With its funding, the company plans to double headcount in the next year. It will also develop pilot lithium projects in Argentina and Chile to complement their U.S. pilot, and will continue sending lithium samples to battery and automakers.
Matthew Nordan, managing director of Prime Impact fund, said that besides using less water and more renewable energy than other lithium extraction methods, Lilac’s system also alleviates the problem of salt waste, and fulfills a need for speed.
“If you look at how we make lithium for batteries today, a lot of it is done where the good lord saw fit to put lakes of lithium,” said Nordan, a Lilac board member. “Companies dig in lines, pump enormous amounts of water from the ground, end up with a viscous slurry and take it away on a truck. They leave behind salt, lots and lots of salt and every time it rains, the salt can flow down the valley into farm land.”
Lilac pumps everything it’s taken but hasn’t used from the continental brine and puts it back where the company found it, he said. Without increased lithium production, Nordan added, the auto industry will face steep cost increases.
Benchmark Mineral Intelligence predicts a lithium shortage in 2025 that equates to 189,000 tonnes. The entire lithium market size in 2015 was around 177,000 tonnes.

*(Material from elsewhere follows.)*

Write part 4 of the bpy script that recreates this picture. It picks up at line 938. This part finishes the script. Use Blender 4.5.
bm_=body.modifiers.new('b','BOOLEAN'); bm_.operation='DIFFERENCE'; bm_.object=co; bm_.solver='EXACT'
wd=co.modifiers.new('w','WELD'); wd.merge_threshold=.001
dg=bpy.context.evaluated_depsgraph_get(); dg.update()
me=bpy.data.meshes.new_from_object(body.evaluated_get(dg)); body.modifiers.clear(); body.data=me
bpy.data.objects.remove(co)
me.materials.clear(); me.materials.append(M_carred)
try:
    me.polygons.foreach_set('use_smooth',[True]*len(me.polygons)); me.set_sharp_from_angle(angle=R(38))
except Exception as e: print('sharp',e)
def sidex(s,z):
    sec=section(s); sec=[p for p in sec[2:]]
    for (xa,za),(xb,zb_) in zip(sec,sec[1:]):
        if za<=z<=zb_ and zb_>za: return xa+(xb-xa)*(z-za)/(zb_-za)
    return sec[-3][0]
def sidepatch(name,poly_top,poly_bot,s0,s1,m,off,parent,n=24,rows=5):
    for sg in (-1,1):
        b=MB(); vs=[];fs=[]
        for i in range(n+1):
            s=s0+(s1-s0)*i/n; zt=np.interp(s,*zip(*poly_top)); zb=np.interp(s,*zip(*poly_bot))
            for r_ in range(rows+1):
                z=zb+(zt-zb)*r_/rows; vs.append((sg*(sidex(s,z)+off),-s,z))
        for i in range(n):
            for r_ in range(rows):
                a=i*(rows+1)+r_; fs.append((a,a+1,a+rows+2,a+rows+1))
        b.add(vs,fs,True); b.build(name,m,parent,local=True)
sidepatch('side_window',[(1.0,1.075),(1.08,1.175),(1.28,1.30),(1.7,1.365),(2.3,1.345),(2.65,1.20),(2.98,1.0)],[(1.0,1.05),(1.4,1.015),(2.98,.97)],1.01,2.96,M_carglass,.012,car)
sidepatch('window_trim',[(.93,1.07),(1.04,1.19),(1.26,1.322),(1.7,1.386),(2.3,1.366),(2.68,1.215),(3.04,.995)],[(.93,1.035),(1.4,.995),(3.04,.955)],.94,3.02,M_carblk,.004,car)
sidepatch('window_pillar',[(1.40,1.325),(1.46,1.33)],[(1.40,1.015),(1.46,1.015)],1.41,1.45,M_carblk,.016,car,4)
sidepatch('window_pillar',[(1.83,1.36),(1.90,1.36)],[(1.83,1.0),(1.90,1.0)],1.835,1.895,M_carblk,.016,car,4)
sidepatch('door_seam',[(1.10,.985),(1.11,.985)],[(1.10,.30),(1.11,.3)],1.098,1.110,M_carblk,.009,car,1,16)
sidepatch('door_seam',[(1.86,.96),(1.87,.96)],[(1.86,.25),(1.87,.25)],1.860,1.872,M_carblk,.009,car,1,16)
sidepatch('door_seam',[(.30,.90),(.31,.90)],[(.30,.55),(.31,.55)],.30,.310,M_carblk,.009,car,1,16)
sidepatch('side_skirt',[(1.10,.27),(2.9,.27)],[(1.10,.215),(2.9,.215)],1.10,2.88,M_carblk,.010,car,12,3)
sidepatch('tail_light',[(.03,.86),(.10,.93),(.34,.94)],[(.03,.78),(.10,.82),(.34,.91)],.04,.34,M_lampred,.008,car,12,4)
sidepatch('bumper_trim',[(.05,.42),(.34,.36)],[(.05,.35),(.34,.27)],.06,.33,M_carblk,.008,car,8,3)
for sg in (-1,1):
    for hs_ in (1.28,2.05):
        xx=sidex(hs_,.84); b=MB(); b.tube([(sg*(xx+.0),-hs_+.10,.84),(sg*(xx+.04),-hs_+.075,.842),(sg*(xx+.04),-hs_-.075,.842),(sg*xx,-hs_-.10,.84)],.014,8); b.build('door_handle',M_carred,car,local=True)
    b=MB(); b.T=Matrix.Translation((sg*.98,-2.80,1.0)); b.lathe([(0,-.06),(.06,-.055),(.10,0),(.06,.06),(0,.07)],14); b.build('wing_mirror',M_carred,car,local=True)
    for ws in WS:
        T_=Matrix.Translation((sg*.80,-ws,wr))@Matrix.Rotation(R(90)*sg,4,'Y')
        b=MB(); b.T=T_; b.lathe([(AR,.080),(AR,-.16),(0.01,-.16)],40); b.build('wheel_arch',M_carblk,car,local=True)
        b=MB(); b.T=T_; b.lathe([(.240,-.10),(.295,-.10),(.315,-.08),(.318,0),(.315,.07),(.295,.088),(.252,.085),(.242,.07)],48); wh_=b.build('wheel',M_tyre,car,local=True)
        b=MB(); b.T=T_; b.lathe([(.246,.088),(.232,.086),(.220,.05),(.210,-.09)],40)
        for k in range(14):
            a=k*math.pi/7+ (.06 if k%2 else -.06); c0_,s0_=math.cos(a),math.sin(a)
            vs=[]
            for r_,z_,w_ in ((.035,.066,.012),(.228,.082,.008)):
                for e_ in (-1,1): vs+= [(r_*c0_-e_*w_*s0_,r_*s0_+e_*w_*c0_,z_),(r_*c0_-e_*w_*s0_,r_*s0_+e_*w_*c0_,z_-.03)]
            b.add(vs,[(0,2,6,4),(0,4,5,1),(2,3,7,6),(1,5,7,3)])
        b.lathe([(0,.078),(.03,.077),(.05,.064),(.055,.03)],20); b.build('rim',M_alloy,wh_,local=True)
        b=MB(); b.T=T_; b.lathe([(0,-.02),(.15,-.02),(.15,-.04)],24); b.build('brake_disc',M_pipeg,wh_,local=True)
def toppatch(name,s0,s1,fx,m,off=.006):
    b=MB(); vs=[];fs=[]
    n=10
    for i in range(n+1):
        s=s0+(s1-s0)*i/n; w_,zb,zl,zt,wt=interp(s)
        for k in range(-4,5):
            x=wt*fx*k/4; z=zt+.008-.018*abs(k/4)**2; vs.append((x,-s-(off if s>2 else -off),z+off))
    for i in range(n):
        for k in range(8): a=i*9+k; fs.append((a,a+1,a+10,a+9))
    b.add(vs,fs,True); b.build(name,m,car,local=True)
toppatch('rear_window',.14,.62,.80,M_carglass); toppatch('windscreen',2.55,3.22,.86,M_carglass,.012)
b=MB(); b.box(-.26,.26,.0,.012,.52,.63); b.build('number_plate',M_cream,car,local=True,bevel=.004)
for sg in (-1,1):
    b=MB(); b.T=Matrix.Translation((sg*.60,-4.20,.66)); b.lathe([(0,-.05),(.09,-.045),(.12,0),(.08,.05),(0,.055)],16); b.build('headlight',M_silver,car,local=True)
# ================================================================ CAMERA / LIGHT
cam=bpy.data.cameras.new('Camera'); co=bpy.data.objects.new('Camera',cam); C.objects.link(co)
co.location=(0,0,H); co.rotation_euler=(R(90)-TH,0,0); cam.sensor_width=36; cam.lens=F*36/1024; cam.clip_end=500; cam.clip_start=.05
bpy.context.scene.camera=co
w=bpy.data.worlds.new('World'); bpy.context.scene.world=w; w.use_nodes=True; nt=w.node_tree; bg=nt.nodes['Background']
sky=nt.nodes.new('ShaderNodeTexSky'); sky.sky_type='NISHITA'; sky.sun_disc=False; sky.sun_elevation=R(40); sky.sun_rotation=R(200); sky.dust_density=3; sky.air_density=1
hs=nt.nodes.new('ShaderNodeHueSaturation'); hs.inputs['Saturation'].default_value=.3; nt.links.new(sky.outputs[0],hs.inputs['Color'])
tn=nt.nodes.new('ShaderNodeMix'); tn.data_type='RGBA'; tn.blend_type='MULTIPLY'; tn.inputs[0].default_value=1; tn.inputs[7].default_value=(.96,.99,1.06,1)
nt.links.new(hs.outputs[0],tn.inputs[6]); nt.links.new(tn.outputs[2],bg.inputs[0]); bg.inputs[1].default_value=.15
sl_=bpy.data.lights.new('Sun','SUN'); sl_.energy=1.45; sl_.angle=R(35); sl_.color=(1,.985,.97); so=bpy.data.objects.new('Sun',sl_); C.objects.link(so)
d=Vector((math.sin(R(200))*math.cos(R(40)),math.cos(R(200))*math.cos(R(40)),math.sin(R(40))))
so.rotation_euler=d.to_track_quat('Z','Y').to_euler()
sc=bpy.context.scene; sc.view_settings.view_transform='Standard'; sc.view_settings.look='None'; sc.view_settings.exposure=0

“This is a great example of how quickly and consistently demand for lithium is evolving,” Simon Moores of Benchmark Mineral said in an email. “It’s going mainstream at a rate that no other commodities have experienced before. And it’s all driven by a lithium ion powered electric vehicle revolution.”
According to Benchmark data, lithium accounts for 5% of the cost of a lithium ion battery in a vehicle.
If automakers don’t get a grip on their raw materials, “their battery cell cost will likely rise in the coming years, bucking two decades worth of falling battery prices,” Moores said.
Lilac’s financing round includes participation by other new and prior investors The Engine, Breakthrough Energy Ventures, and early Tesla backer Valor Equity Partners, among others.